Detailed soil organic matter (SOM) spatial distribution maps are essential for soil management and forestry operations. However, mapping of spatial SOM distribution over a large area is a difficult challenge, especially in regions where field samples are difficult to obtain. The objective of this research was to develop a two-stage approach to map SOM content with 10 m-resolution in Yunfu, South China with an area of 7785 km2. In the first stage, using 10-fold cross-validation 511 artificial neural network (ANN) models were built to map SOM content based on 318 field samples from three of five sub-areas of Yunfu (ANN model area). Results indicated that the optimal ANN model with six DEM-derived variables as model inputs, i.e. ANN6, had a good model performance in ANN model area, 5.6 g/kg of root mean squared error (RMSE), 0.81 of R2, and 84.1% of relative overall accuracy (ROA) ± 10%, and the best generalization capability in the rest two of five sub-areas of Yunfu (extended model area), with 7.7 g/kg of RMSE, 0.58 of R2, and 60.7% of ROA ± 10%. In the second stage, using the reverse k-fold cross-validation extended models were developed to adapt ANN6-produced SOM content to fit field samples in the extended model areas.
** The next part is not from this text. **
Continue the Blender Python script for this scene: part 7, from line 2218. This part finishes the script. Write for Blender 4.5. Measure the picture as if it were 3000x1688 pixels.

Results indicated the optimal extended model only required 20% of 386 field samples (5-fold) to build a stable and significant linear relationship between ANN6-produced SOM content and measured SOM content from the extended model area, and improved model accuracy with 9–21% of RMSE, 28–29% of R2, and 6–21% of ROA ± 10%. Thus, the two-stage method is a viable way to generate SOM content over a large area with limited number of field samples.